Without going out of your door,
You can know the ways of the world.
Without peeping through your window,
You can see the Way of Heaven.
The farther you go,
The less you know.
Thus, the Sage knows without travelling,
Sees without looking,
And achieves without Ado.
(tr. John C. Wu)
Well that's wisdom, but for real consolation, last night, in some sort of prescient synchronicity, I had a pleasant surprise. A movie released just this summer that I thought I might see or buy in China during my trip was made available on YouTube. I have been eager to see Vincent Zhao in The Great Wudang for over a year, when I first heard about it.
The Great Wudang |
Turning away from Episode 66 (of 77) of Yi San, my current Korean escape, I watched my favorite MA star in a kind of typical wuxia story, set in post-Qing/early Republican times. In the first few minutes, there is a kick-ass fight in an airplane flying over Hubei on the way to a martial arts competition at Wudangshan. Everything about it--the time, the plot, the romance, the quest--has led me to call it "Indiana Zhao and the Temple of Tao." (Vincent seems to be channeling Harrison Ford a little bit: motorcycles, leather coats, scholarly spectacles, and a daughter. No fedora. Or maybe there was. Need to watch again. And where was Sean Connery?)
Indiana Zhao |
It was nice to find it on You-tube just at this moment, and I'll probably watch it one more time before it disappears. Still, I'll buy it when my DVD vendor calls me and tells me she just got it in. Just for the locations, you know...and Vincent.
Vincent, where are you? |
2 comments:
Wow, that Wudang movie's already out on DVD? Saw it not so long ago in a cinema here in Hong Kong.

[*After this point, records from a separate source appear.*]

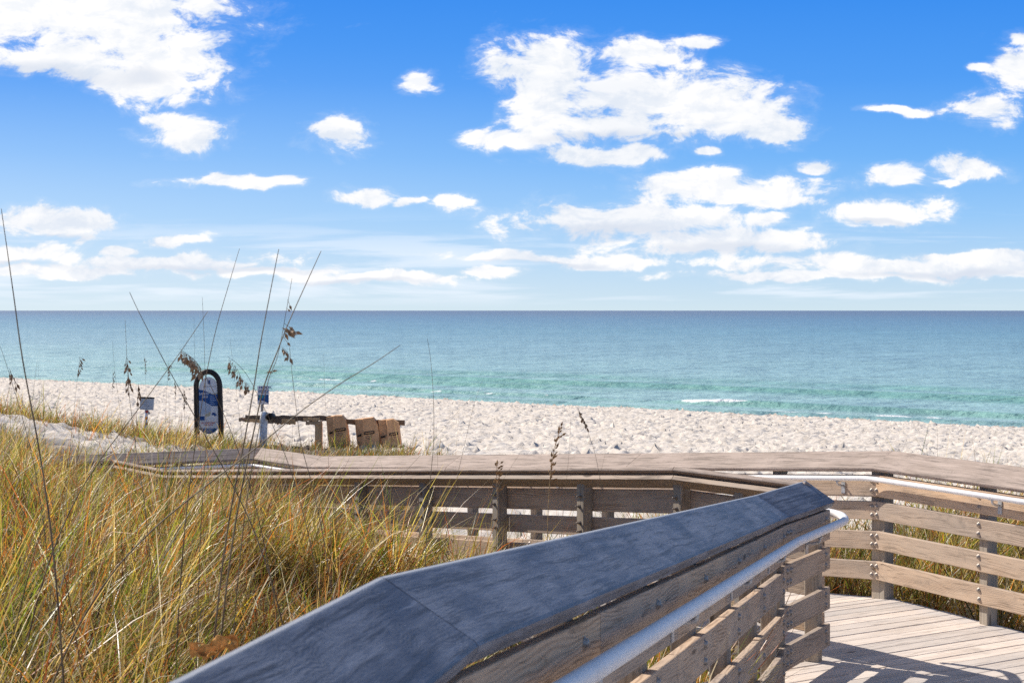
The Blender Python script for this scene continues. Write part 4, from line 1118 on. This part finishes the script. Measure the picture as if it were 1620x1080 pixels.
# clouds
def px2(cx, cy): return ((cx - 810) / F, (491 - cy) / F)
CL = [  # cx, cy, rx, ry  (photo-sized ellipses turned into directions)
 (150, 20, 210, 75), (250, 90, 120, 50), (240, 130, 90, 42), (120, 90, 110, 35), (20, 20, 120, 60),
 (290, 212, 70, 26), (255, 198, 40, 18), (530, 214, 48, 30), (663, 128, 30, 22),
 (350, 287, 85, 10), (430, 290, 40, 9), (575, 308, 45, 14), (710, 316, 42, 15), (655, 315, 20, 8),
 (90, 358, 100, 20), (20, 345, 60, 18), (265, 380, 45, 10), (200, 398, 30, 9), (40, 402, 80, 16),
 (280, 415, 180, 13), (430, 430, 150, 12), (100, 428, 120, 10), (600, 440, 140, 10),
 (870, 105, 85, 50), (850, 160, 65, 50), (800, 215, 60, 16), (1010, 150, 120, 50), (1110, 165, 120, 55), (1180, 185, 90, 38), (960, 190, 120, 34), (1240, 205, 48, 24), (1010, 85, 75, 24), (1100, 70, 45, 10),
 (950, 248, 85, 20), (1000, 240, 50, 16), (1110, 243, 22, 9),
 (1170, 300, 140, 26), (1100, 290, 70, 18), (1240, 320, 80, 16),
 (1000, 350, 190, 36), (920, 345, 115, 28), (1080, 345, 120, 24), (1130, 385, 195, 26), (850, 407, 140, 9), (960, 415, 90, 9), (1225, 345, 40, 12),
 (1400, 333, 95, 26), (1280, 265, 26, 10), (1410, 270, 42, 18), (1545, 268, 58, 20), (1495, 288, 16, 6),
 (1550, 175, 50, 24), (1610, 110, 50, 42), (1545, 105, 22, 8), (1425, 172, 55, 7), (1540, 405, 120, 8), (1380, 420, 220, 14), (1560, 425, 160, 14), (780, 430, 60, 9), (1300, 437, 200, 8), (1610, 60, 30, 14)]
uv = t.n('ShaderNodeCombineXYZ', {0: u, 1: v, 2: 0.0}).outputs[0]
wn = t.noise(t.vmath('MULTIPLY', uv, (16, 30, 1)), 1.0, 3, .6, out=1, dims='2D')
uvw = t.vmath('ADD', uv, t.vmath('MULTIPLY', t.vmath('SUBTRACT', wn, (.5, .5, .5)), (.030, .016, 0)))
def field(lst, vec):
    cur = None
    for cx, cy, rx, ry in lst:
        a, b_ = px2(cx, cy)
        q = t.vmath('MULTIPLY', t.vmath('SUBTRACT', vec, (a, b_, 0)), (F / rx, F / ry, 0))
        L = t.vmath('LENGTH', q)
        cur = L if cur is None else t.math('SMOOTH_MIN', cur, L, .22)
    return t.math('SUBTRACT', 1.0, cur)
Fd = field(CL, uvw)
n1 = t.noise(t.vmath('MULTIPLY', uv, (30, 58, 1)), 1.0, 9, .66, .25, dims='2D')
n1b = t.noise(t.vmath('MULTIPLY', t.vmath('ADD', uv, (-.004, .0055, 0)), (30, 58, 1)), 1.0, 9, .66, .25, dims='2D')
dens = t.math('ADD', Fd, t.math('MULTIPLY', t.math('SUBTRACT', n1, .455), 2.4))
alpha = t.math('MAXIMUM', t.smooth(dens, -.08, .46), t.math('MULTIPLY', t.smooth(dens, -.45, .35), .16))
# faint veil of streaks low over the horizon
veil = t.noise(t.vmath('MULTIPLY', uv, (5, 75, 1)), 1.0, 6, .6, .3, dims='2D')
band = t.math('MULTIPLY', t.smooth(v, .0, .012), t.smooth(v, .062, .026))
alpha2 = t.math('MULTIPLY', t.math('MULTIPLY', t.smooth(veil, .46, .66), band), .6)
UND = [(60, 120, 170, 22), (230, 120, 60, 20), (950, 368, 150, 20), (1140, 400, 170, 13), (950, 215, 130, 12), (1400, 350, 70, 8), (1480, 433, 190, 9), (860, 414, 130, 5), (90, 378, 80, 7), (350, 425, 200, 8), (560, 447, 160, 6), (40, 418, 80, 6), (1060, 215, 60, 8)]
und = t.smooth(field(UND, uvw), -.25, .75)
lite = t.smooth(t.math('SUBTRACT', n1, n1b), -.16, .13)
soft = t.noise(t.vmath('MULTIPLY', uv, (11, 26, 1)), 1.0, 4, .55, dims='2D')
lite = t.math('MULTIPLY_ADD', lite, .5, t.math('MULTIPLY', t.smooth(soft, .34, .60), .5))
ccol = t.mix(lite, (.66, .715, .80), (.93, .915, .90))
ccol = t.mix(t.math('MULTIPLY', und, .70), ccol, (.58, .635, .735))
front = t.math('GREATER_THAN', sep.outputs[1], .03)
sk = t.mix(t.math('MULTIPLY', alpha2, front), base, (.80, .85, .92))
sk = t.mix(t.math('MULTIPLY', alpha, front), sk, ccol)
# clouds added over the unseen rest of the sky for whiter fill light
zz_ = t.math('MAXIMUM', sep.outputs[2], .05)
pl = t.n('ShaderNodeCombineXYZ', {0: t.math('DIVIDE', sep.outputs[0], zz_), 1: t.math('DIVIDE', sep.outputs[1], zz_), 2: 0.0}).outputs[0]
oc = t.math('MULTIPLY', t.smooth(t.noise(pl, 1.3, 6, .6, dims='2D'), .53, .66), .8)
rest = t.math('MAXIMUM', t.math('SUBTRACT', 1.0, front), t.smooth(elev, .24, .34))
sk = t.mix(t.math('MULTIPLY', t.math('MULTIPLY', oc, rest), t.smooth(elev, .02, .12)), sk, (.62, .60, .58))
bg = t.n('ShaderNodeBackground', {'Color': sk, 'Strength': 1.0})
wo = t.n('ShaderNodeOutputWorld'); t.t.links.new(bg.outputs[0], wo.inputs[0])

SC.view_settings.view_transform = 'Standard'; SC.view_settings.look = 'None'
SC.view_settings.exposure = .22; SC.view_settings.gamma = 1
SC.render.engine = 'CYCLES'
SC.cycles.max_bounces = 6; SC.cycles.diffuse_bounces = 3; SC.cycles.glossy_bounces = 3; SC.cycles.transmission_bounces = 3
SC.cycles.use_denoising = False
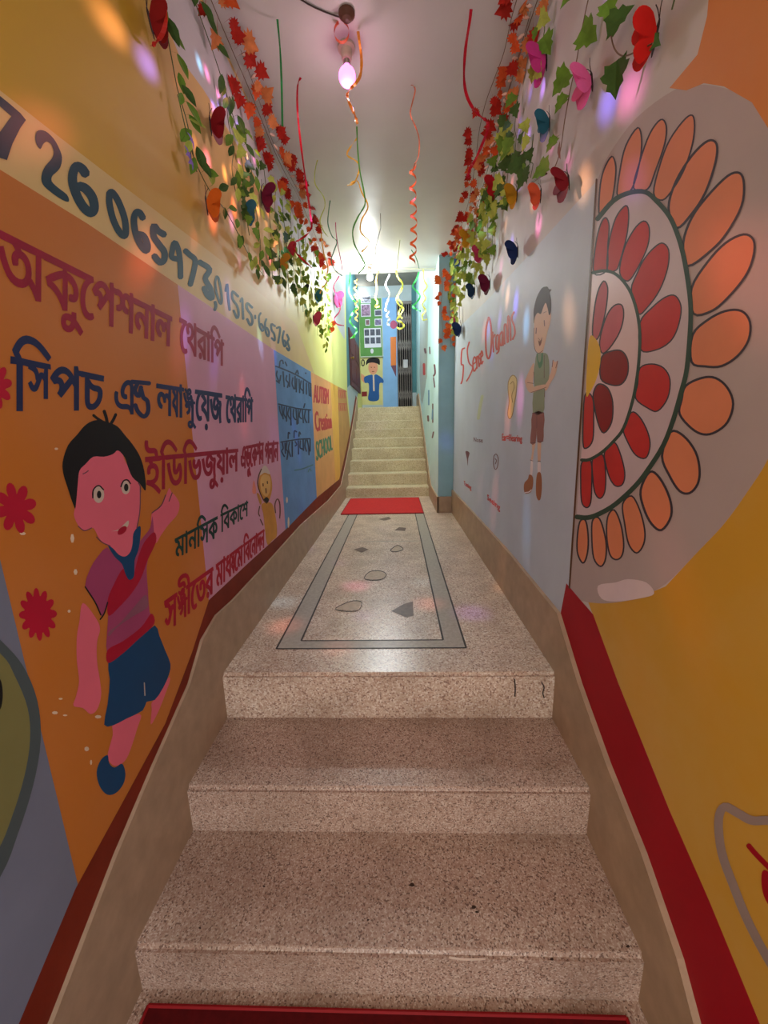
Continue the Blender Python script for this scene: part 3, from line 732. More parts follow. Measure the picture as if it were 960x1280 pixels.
# ================================================================== PAINTINGS ON THE RIGHT WALL
Q6 = (710, 120, 4); Q7 = (710, 330, 4); Q8 = (690, 520, 4)
def cv(T, L): return [(T[0] + a / T[2], T[1] + b / T[2]) for a, b in L]
ring_o = [(747, 274), (767, 251), (787, 241), (807, 240), (822, 252), (837, 270), (847, 292), (855, 320), (861, 355), (864, 385), (863, 417), (859, 462), (852, 490), (842, 525), (830, 556), (812, 585), (795, 607), (770, 630), (750, 642), (735, 647), (721, 646)]
ring_i = [(741, 341), (757, 338.5), (772, 344), (787, 362), (796, 387), (800, 412), (800, 437), (797, 470), (791, 502), (780, 535), (767, 552), (752, 566), (737, 574.5), (727, 575)]
mand = paint('painted_flower_wheel', wall_right, RIGHT, mat('lavender_wheel_paint', (196, 178, 186), .45, .05), layer=0, smooth=False, polys=[cr(ring_o, False, 3)], label='large half flower wheel with red and orange petals')
paint('inner_disc', mand, RIGHT, mat('pale_pink_wheel_paint', (214, 186, 192), .42, .05), layer=1.6, smooth=False, polys=[cr(ring_i, False, 3)])
def petal(poly, T, m, w=7, lay=1.0, name='petal'):
    pts = cv(T, poly)
    o = paint(name, mand, RIGHT, m, layer=lay, polys=[pts])
    bm = bmesh.new(); c = Vector((sum(p[0] for p in pts) / len(pts), sum(p[1] for p in pts) / len(pts)))
    stroke(bm, RIGHT, pts, w / T[2], .0006 + (lay + .4) * .00008, closed=True)
    link('petal_outline', bm, outl, o)
outer = [(Q6, [(160, 600), (160, 470), (180, 370), (220, 302), (240, 350), (235, 440), (215, 535)]), (Q6, [(250, 505), (260, 380), (290, 250), (350, 158), (370, 220), (360, 330), (320, 465)]),
  (Q6, [(330, 460), (360, 330), (410, 190), (465, 118), (493, 150), (485, 240), (440, 370), (400, 465)]), (Q6, [(430, 485), (460, 350), (510, 220), (590, 112), (630, 105), (630, 210), (590, 350), (530, 460), (475, 520)]),
  (Q6, [(505, 560), (540, 430), (620, 300), (700, 225), (745, 240), (740, 330), (690, 480), (620, 590), (545, 660)]), (Q6, [(578, 735), (620, 610), (700, 500), (800, 400), (860, 385), (882, 440), (870, 550), (800, 680), (720, 770), (600, 850)]),
  (Q7, [(620, 120), (700, -10), (790, -105), (880, -148), (930, -120), (930, -40), (890, 60), (800, 170), (720, 235), (630, 248)]), (Q7, [(625, 355), (700, 280), (790, 235), (870, 235), (912, 290), (905, 380), (850, 460), (770, 510), (690, 512), (620, 490)]),
  (Q7, [(590, 610), (670, 570), (740, 570), (800, 620), (828, 700), (800, 790), (740, 840), (680, 852), (620, 822), (560, 750), (570, 680)]), (Q8, [(595, 80), (660, 100), (720, 180), (740, 270), (730, 340), (690, 385), (640, 375), (590, 300), (552, 200)]),
  (Q8, [(490, 280), (540, 310), (590, 410), (597, 500), (550, 570), (500, 540), (460, 460), (445, 370)]), (Q8, [(400, 400), (440, 470), (465, 570), (460, 640), (425, 685), (385, 640), (365, 540), (355, 440)]),
  (Q8, [(312, 470), (345, 540), (360, 640), (350, 700), (320, 718), (290, 690), (275, 600), (280, 505)]), (Q8, [(205, 520), (240, 515), (270, 620), (270, 710), (245, 752), (210, 710), (200, 600)]), (Q8, [(140, 530), (170, 525), (183, 620), (175, 700), (155, 735), (130, 690), (127, 620)])]
for i, (T, p) in enumerate(outer): petal(p, T, petalo, 12 if 3 < i < 11 else 8, 1.0)
middle = [(Q6, [(130, 885), (140, 740), (165, 640), (190, 608), (207, 650), (200, 750), (195, 870)]), (Q6, [(198, 865), (205, 740), (240, 610), (290, 548), (305, 590), (295, 700), (260, 830), (240, 872)]), (Q6, [(260, 885), (280, 770), (330, 670), (380, 625), (408, 660), (400, 750), (350, 860), (302, 925)]),
  (Q7, [(318, 130), (350, 40), (380, -20), (420, -70), (470, -105), (505, -70), (500, 20), (460, 130), (400, 215), (352, 248)]), (Q7, [(362, 292), (420, 220), (490, 165), (540, 160), (568, 220), (550, 320), (510, 390), (440, 430), (365, 428)]),
  (Q7, [(362, 520), (420, 500), (480, 520), (512, 580), (500, 670), (450, 735), (400, 720), (340, 672), (350, 600)]), (Q7, [(318, 742), (360, 765), (400, 840), (412, 910), (390, 970), (340, 955), (300, 890), (278, 820)]),
  (Q8, [(265, 180), (310, 132), (340, 180), (365, 280), (355, 340), (320, 350), (290, 310), (270, 240)]), (Q8, [(205, 215), (255, 195), (270, 290), (265, 380), (240, 412), (215, 380), (205, 300)]), (Q8, [(150, 232), (195, 225), (200, 330), (195, 430), (175, 458), (150, 430), (145, 330)])]
for T, p in middle: petal(p, T, petalr, 7, 1.0)
inner = [(petalp, [(125, 362), (130, 250), (150, 140), (180, 85), (200, 120), (195, 200), (180, 280), (152, 370)]), (petalp, [(160, 385), (190, 270), (230, 210), (270, 205), (280, 260), (260, 340), (210, 420), (172, 445)]), (petald, [(170, 465), (220, 435), (270, 435), (300, 480), (300, 550), (270, 600), (220, 605), (165, 572)]),
  (petald, [(155, 600), (200, 620), (225, 690), (220, 790), (180, 845), (150, 790), (130, 690), (130, 640)]), (petalr, [(85, 660), (125, 670), (130, 780), (125, 880), (95, 920), (76, 890)])]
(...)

I wish I liked it more but there were bits that just were too laughable for me -- done more for style than any substance or logic. (The prime example being the fight in the library when suddenly paper like confetti came to fill the air.)
However, yes, Zhao Wenzhao (or Chiu Man Cheuk, as I had known him as first -- back in the early 1990s) was very watchable in it. ;b
No, I watched on Youtube!!! It may still be there. I loved it only for Vincent and the setting. It was silly in some ways, but Zhao has style, although he is clearly aging a little and from what I hear getting a little petulant. (Who tells Donnie Yen what to do?)